Exercise task: Leave out the images; return the rest of the data exactly.
--- Start ---
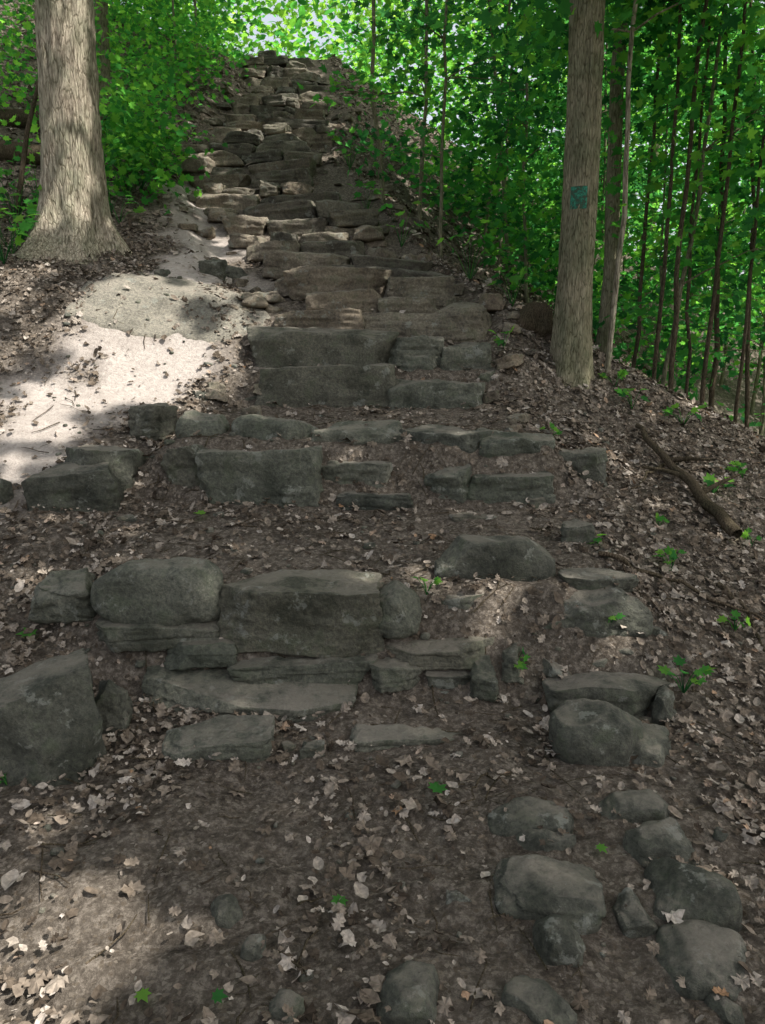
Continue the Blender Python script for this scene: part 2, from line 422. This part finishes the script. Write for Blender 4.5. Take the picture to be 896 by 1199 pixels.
for q in range(90):
    y = rng.uniform(5.2,17); sdx = rng.choice([-1,1],p=[.45,.55])
    xe = float(np.interp(y,EY,EL if sdx < 0 else ER)); x = xe+sdx*rng.uniform(-.15,.4)
    s = rng.uniform(.07,.24)
    A.add(*rock((x,y,float(H(x,y))+s*.1),(s*rng.uniform(1,1.7),s,s*rng.uniform(.45,.8)),rng.uniform(0,6),random.choice([4.2,4.6,5]),12,(rng.uniform(-.2,.3),rng.uniform(-.2,.2)),1))
A.make('loose_stones', STONE2)

BOULD = [ # u0,u1,vt,vb,dy,e
 (-60,108,765,922,.5,4.6),(98,147,790,862,.2,4),(75,150,522,582,.45,5),(28,132,545,602,.3,5),
 (512,654,628,680,.22,3.6),(633,768,684,750,.3,4.5),(668,775,748,792,.28,4.5),(648,790,783,848,.3,4.5),(655,765,822,898,.3,3),(735,800,850,900,.25,3),(664,750,668,692,.2,5),(624,680,768,808,.2,4.5),(700,760,735,770,.25,4),(770,800,800,850,.2,4),(745,785,720,750,.2,4),
 (573,680,938,982,.19,3.2),(700,802,928,968,.17,3.2),(608,682,972,1005,.14,3.2),(738,834,962,1020,.19,2.9),(585,717,1003,1088,.27,4.3),(768,882,1015,1098,.25,3.8),(720,776,1045,1102,.14,4.2),(630,690,1075,1137,.15,3.6),(788,910,1095,1182,.26,2.8),(443,518,1136,1205,.18,3.4),(308,358,1170,1205,.1,3),(235,287,1055,1092,.12,3),(590,684,1184,1212,.15,3),(275,312,1104,1132,.08,3),(835,880,1185,1210,.1,3),
 (650,716,525,560,.25,5),(60,105,755,782,.16,4),(-20,12,560,592,.12,3),(660,700,610,640,.15,5),(225,255,455,470,.1,4),(280,305,462,475,.1,4),
 (545,590,430,455,.2,4),(232,262,300,322,.2,4),(255,290,308,328,.2,4),(180,200,312,324,.2,4),(520,556,1052,1068,.06,4),(700,720,640,655,.08,4),(560,600,690,712,.12,4),(500,590,690,716,.15,5),(140,160,600,612,.07,4)]
for q, b in enumerate(BOULD):
    A = Acc()
    big = q == 0
    A.add(*stone_px(b[0],b[1],b[2],b[3],dy=b[4],e=b[5],n=30,rz=-.2 if big else random.uniform(-.25,.25),tilt=(.1,.18) if big else (random.uniform(0,.1),random.uniform(-.1,.1)),rough=.75,ov=1.03 if b[2] < 900 else .95,hs=1.03 if b[2] < 900 else .97))
    A.make('boulder', STONE)
# bedrock slab worn flush into the bypass path
p = hit(203,350); n = 80
g = np.linspace(-1,1,n); GX, GY = np.meshgrid(g,g)
ca, sa = math.cos(-.15), math.sin(-.15)
wx = p[0]+(GX*ca-GY*sa)*.92; wy = p[1]+(GX*sa+GY*ca)*.55
ang = np.arctan2(GY,GX); rr_ = np.abs(GX)**3+np.abs(GY)**3; rr_ = rr_**(1/3)
edge = .80+.08*np.sin(ang*2+1)+.06*np.sin(ang*3+2)+.05*fbm(ang*4,0*ang,0,95,2)
ins = sst((edge-rr_)/.04)
gz = H(wx,wy)
crack = sst((.04-np.abs(fbm(wx*1.6,wy*1.6,0,91,3)))/.03)
wz = gz+.016+.006*fbm(wx*7,wy*7,0,92,4)-.014*crack+.010*np.round(1.4*fbm(wx*1.5,wy*2.2,0,94,2))
wz = np.maximum(wz, gz-.02)*ins+(gz-.10)*(1-ins)
i = np.arange(n-1)[:,None]*n; j = np.arange(n-1)[None]
make_mesh('flat_rock_slab', np.stack([wx,wy,wz],-1).reshape(-1,3), np.stack([i+j,i+j+1,i+n+j+1,i+n+j],-1).reshape(-1,4), SLAB)
A = Acc()
for q in range(450):
    x = rng.uniform(-2.8,2.6); y = rng.uniform(1.7,7.4); s = rng.choice([.015,.02,.03,.05],p=[.4,.3,.2,.1])
    A.add(*rock((x,y,float(H(x,y))+s*.1),(s*rng.uniform(.8,1.7),s,s*.7),rng.uniform(0,6),3.5,4,(0,0),.6))
A.make('pebbles', STONE)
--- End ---
Result of the exercise:
Continue the Blender Python script for this scene: part 2, from line 422. This part finishes the script. Write for Blender 4.5. Take the picture to be 896 by 1199 pixels.
for q in range(90):
    y = rng.uniform(5.2,17); sdx = rng.choice([-1,1],p=[.45,.55])
    xe = float(np.interp(y,EY,EL if sdx < 0 else ER)); x = xe+sdx*rng.uniform(-.15,.4)
    s = rng.uniform(.07,.24)
    A.add(*rock((x,y,float(H(x,y))+s*.1),(s*rng.uniform(1,1.7),s,s*rng.uniform(.45,.8)),rng.uniform(0,6),random.choice([4.2,4.6,5]),12,(rng.uniform(-.2,.3),rng.uniform(-.2,.2)),1))
A.make('loose_stones', STONE2)

BOULD = [ # u0,u1,vt,vb,dy,e
 (-60,108,765,922,.5,4.6),(98,147,790,862,.2,4),(75,150,522,582,.45,5),(28,132,545,602,.3,5),
 (512,654,628,680,.22,3.6),(633,768,684,750,.3,4.5),(668,775,748,792,.28,4.5),(648,790,783,848,.3,4.5),(655,765,822,898,.3,3),(735,800,850,900,.25,3),(664,750,668,692,.2,5),(624,680,768,808,.2,4.5),(700,760,735,770,.25,4),(770,800,800,850,.2,4),(745,785,720,750,.2,4),
 (573,680,938,982,.19,3.2),(700,802,928,968,.17,3.2),(608,682,972,1005,.14,3.2),(738,834,962,1020,.19,2.9),(585,717,1003,1088,.27,4.3),(768,882,1015,1098,.25,3.8),(720,776,1045,1102,.14,4.2),(630,690,1075,1137,.15,3.6),(788,910,1095,1182,.26,2.8),(443,518,1136,1205,.18,3.4),(308,358,1170,1205,.1,3),(235,287,1055,1092,.12,3),(590,684,1184,1212,.15,3),(275,312,1104,1132,.08,3),(835,880,1185,1210,.1,3),
 (650,716,525,560,.25,5),(60,105,755,782,.16,4),(-20,12,560,592,.12,3),(660,700,610,640,.15,5),(225,255,455,470,.1,4),(280,305,462,475,.1,4),
 (545,590,430,455,.2,4),(232,262,300,322,.2,4),(255,290,308,328,.2,4),(180,200,312,324,.2,4),(520,556,1052,1068,.06,4),(700,720,640,655,.08,4),(560,600,690,712,.12,4),(500,590,690,716,.15,5),(140,160,600,612,.07,4)]
for q, b in enumerate(BOULD):
    A = Acc()
    big = q == 0
    A.add(*stone_px(b[0],b[1],b[2],b[3],dy=b[4],e=b[5],n=30,rz=-.2 if big else random.uniform(-.25,.25),tilt=(.1,.18) if big else (random.uniform(0,.1),random.uniform(-.1,.1)),rough=.75,ov=1.03 if b[2] < 900 else .95,hs=1.03 if b[2] < 900 else .97))
    A.make('boulder', STONE)
# bedrock slab worn flush into the bypass path
p = hit(203,350); n = 80
g = np.linspace(-1,1,n); GX, GY = np.meshgrid(g,g)
ca, sa = math.cos(-.15), math.sin(-.15)
wx = p[0]+(GX*ca-GY*sa)*.92; wy = p[1]+(GX*sa+GY*ca)*.55
ang = np.arctan2(GY,GX); rr_ = np.abs(GX)**3+np.abs(GY)**3; rr_ = rr_**(1/3)
edge = .80+.08*np.sin(ang*2+1)+.06*np.sin(ang*3+2)+.05*fbm(ang*4,0*ang,0,95,2)
ins = sst((edge-rr_)/.04)
gz = H(wx,wy)
crack = sst((.04-np.abs(fbm(wx*1.6,wy*1.6,0,91,3)))/.03)
wz = gz+.016+.006*fbm(wx*7,wy*7,0,92,4)-.014*crack+.010*np.round(1.4*fbm(wx*1.5,wy*2.2,0,94,2))
wz = np.maximum(wz, gz-.02)*ins+(gz-.10)*(1-ins)
i = np.arange(n-1)[:,None]*n; j = np.arange(n-1)[None]
make_mesh('flat_rock_slab', np.stack([wx,wy,wz],-1).reshape(-1,3), np.stack([i+j,i+j+1,i+n+j+1,i+n+j],-1).reshape(-1,4), SLAB)
A = Acc()
for q in range(450):
    x = rng.uniform(-2.8,2.6); y = rng.uniform(1.7,7.4); s = rng.choice([.015,.02,.03,.05],p=[.4,.3,.2,.1])
    A.add(*rock((x,y,float(H(x,y))+s*.1),(s*rng.uniform(.8,1.7),s,s*.7),rng.uniform(0,6),3.5,4,(0,0),.6))
A.make('pebbles', STONE)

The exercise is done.